A MYSTERIOUS MONUMENT.

An odd tomb, in the shape of a tower, is to be seen in the churchyard. Now thickly overgrown with ivy, it is a picturesque object, but the peculiarity of it is that the body of the person “buried” here—a certain William London, in 1809—is contained in a stone-encased coffin, projecting from the tower, half-way up. The end of the coffin bears an epitaph, which, however, affords no clue to this freak. Legends, that may or may not be well founded, tell that the descendants of William London, a Scotch merchant, retain the property bequeathed by him so long as he remains “above ground.” This tower is supported on arches filled in with ornamental ironwork, on which appear the mysterious words, “BYDE-MY-TYME.” The inquisitive stranger naturally wants to know what he is waiting for, but the mystery is insoluble.

Leaving Pinner behind, turn left by the church, and so, by the second on the right, past Pinner, L. & N.W.R., Station, and along a very good running road, but otherwise featureless, to Stanmore. This is a good run of four miles. At Stanmore, a beautiful but growing village, there is the old ivy-covered tower of the demolished church standing romantically beside the new building. Past this there are many puzzling roads; an unlikely looking narrow one leads to Whitchurch and Edgware, but it is practically useless to try to indicate it here. Ask one of the many people who are always to be found at this corner. The route lies past Canons Park. Whitchurch Church is an ugly, would-be classic building. In the churchyard is the grave of the so-called “Harmonious Blacksmith,” from whose melodious anvil Handel is (incorrectly) said to have obtained the famous tune. It is decorated with a sculptured headstone.

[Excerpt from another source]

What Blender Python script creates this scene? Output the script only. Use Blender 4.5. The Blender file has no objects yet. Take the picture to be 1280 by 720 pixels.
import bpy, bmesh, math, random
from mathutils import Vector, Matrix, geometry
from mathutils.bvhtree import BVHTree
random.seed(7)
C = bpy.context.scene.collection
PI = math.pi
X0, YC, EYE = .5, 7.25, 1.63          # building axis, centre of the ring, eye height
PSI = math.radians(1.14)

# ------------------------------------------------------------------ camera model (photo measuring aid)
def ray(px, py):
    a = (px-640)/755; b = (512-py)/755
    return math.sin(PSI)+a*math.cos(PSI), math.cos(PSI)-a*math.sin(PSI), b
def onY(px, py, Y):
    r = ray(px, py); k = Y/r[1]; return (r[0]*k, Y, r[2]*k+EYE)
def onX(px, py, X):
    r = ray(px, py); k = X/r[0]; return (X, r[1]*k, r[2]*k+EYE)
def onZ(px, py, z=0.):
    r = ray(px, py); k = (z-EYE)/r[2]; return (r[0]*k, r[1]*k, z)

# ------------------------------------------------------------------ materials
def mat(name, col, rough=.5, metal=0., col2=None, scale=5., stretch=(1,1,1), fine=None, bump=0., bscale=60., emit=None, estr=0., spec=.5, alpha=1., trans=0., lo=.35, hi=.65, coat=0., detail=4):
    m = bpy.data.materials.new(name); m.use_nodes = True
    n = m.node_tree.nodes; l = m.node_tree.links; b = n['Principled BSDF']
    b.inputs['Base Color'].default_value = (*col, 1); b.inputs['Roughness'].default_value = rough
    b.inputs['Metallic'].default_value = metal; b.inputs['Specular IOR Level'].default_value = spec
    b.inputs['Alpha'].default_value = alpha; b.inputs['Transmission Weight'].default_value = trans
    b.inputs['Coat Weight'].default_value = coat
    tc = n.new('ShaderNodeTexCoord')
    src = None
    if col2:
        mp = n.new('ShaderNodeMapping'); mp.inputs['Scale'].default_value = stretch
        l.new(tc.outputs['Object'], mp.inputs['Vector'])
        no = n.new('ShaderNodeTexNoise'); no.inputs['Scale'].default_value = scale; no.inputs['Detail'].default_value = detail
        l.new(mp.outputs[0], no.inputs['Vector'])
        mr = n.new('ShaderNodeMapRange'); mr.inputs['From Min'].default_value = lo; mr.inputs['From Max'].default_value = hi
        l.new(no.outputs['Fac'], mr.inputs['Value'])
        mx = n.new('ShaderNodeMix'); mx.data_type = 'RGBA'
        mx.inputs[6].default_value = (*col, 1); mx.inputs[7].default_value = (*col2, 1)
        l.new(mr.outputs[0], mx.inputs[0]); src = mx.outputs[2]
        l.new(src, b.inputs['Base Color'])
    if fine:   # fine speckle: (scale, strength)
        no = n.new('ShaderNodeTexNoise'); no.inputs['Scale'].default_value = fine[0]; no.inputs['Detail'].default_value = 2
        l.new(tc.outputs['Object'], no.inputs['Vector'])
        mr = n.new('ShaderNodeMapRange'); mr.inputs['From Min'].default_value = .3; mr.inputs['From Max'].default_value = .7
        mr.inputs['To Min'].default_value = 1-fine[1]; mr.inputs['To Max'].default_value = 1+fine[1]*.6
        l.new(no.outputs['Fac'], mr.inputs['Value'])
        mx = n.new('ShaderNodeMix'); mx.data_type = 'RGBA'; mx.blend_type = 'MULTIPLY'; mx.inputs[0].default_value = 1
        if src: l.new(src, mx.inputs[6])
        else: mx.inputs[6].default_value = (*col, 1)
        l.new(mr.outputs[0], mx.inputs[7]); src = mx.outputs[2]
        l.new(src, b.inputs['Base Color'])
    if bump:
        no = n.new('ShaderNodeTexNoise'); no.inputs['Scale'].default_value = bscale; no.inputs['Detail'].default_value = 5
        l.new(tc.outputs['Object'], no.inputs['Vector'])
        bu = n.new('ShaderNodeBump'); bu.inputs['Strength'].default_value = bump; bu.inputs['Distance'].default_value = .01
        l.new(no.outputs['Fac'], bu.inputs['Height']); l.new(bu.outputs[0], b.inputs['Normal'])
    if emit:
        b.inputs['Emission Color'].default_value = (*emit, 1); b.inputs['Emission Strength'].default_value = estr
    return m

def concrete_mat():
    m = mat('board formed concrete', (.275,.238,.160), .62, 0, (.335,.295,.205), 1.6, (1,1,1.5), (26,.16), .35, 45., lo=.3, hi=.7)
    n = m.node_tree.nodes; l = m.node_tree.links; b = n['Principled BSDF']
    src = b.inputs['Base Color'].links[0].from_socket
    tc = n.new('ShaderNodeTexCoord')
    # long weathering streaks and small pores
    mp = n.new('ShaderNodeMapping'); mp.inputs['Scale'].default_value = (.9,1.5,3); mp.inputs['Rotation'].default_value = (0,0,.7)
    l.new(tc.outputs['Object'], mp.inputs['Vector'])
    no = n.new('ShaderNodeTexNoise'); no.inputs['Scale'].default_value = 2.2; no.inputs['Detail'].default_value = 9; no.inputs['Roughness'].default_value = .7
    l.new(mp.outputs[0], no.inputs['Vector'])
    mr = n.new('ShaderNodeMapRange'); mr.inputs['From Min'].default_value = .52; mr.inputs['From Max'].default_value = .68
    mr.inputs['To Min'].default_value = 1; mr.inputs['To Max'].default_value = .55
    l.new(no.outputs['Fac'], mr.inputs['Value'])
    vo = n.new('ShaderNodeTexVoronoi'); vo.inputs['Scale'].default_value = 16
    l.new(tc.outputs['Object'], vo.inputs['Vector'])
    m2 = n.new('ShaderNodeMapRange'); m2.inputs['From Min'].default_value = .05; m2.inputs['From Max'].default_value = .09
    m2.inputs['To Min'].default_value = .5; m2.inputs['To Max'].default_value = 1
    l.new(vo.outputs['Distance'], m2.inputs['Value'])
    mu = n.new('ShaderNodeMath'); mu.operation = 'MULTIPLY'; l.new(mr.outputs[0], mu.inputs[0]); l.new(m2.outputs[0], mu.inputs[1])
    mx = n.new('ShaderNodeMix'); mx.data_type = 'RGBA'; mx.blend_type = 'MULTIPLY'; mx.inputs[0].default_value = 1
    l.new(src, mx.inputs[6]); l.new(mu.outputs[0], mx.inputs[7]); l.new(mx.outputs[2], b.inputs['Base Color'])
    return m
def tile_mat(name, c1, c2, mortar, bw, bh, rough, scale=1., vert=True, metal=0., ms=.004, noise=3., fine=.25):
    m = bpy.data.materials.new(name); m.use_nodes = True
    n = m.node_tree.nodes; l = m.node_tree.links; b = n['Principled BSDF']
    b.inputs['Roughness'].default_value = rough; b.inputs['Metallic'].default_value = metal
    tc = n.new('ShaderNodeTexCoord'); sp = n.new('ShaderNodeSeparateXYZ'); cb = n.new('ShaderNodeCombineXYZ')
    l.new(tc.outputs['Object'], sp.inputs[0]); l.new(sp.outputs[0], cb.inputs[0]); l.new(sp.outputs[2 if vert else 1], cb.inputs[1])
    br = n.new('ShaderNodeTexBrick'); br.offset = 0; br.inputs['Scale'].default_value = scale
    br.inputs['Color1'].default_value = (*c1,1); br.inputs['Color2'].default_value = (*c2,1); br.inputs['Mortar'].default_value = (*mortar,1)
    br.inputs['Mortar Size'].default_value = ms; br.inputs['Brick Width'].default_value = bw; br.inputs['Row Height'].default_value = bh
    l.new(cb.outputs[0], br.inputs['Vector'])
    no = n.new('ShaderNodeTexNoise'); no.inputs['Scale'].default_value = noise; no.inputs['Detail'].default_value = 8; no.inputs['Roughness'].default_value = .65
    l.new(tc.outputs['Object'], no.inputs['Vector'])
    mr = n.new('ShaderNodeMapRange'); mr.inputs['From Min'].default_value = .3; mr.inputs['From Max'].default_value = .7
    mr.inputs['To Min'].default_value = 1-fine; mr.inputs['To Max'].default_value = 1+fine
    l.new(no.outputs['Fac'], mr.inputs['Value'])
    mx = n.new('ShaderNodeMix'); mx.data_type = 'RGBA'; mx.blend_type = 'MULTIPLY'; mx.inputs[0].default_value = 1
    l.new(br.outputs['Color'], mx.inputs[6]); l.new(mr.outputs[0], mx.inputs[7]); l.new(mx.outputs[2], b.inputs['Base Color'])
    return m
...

Within a short distance comes Edgware, and, turning to the right, along the road to London, we spin along up Redhill, and then, after doing a mile and a quarter from Edgware, espy a turning on the right with a sign-post directing to Mount Pleasant. This is a steep little climb, leading to a charming country lane down which to coast. Take the next turning to the left, leading to Kingsbury Green, and then to the right, and, still bearing to the right, find a lane on the left, leading past Chalk Hill House and onward, circuitously leftwards to Wembley, around the park, where the colossal unfinished tower constitutes a distressing eyesore. At Wembley turn right, as for Sudbury, and, immediately after passing the station, to the left, coming down through canal-side Alperton (which every inhabitant will persist in calling “Appleton”), to the junction with our outward journey.


UNDER THE NORTH DOWNS

So wooded are these lofty hills, so rustic their every bend and fold, and of so wondrous a fertility their bounteous soil, that, were it not for the established fact of mere distance from London lending the west country an additional charm, one would dare to compare this district with South Devon itself. Its actual merits are equal; its distance from town less than thirty miles, as compared with two hundred. But beyond compare are its old cottages, the red brick and timbered farmsteads, and the ancient manor-houses of this corner of Surrey, whose ruddy walls, or green and lichened roofs, exercise the palettes and the pencils of artists innumerable. Surrey farmhouses have their likeness nowhere else, and in no other county shall you seek with equal certainty of success these characteristics, or those clustered chimneys that make every humble home of these valley roads and sequestered bylanes an old-world-mansion, dignified and reposeful.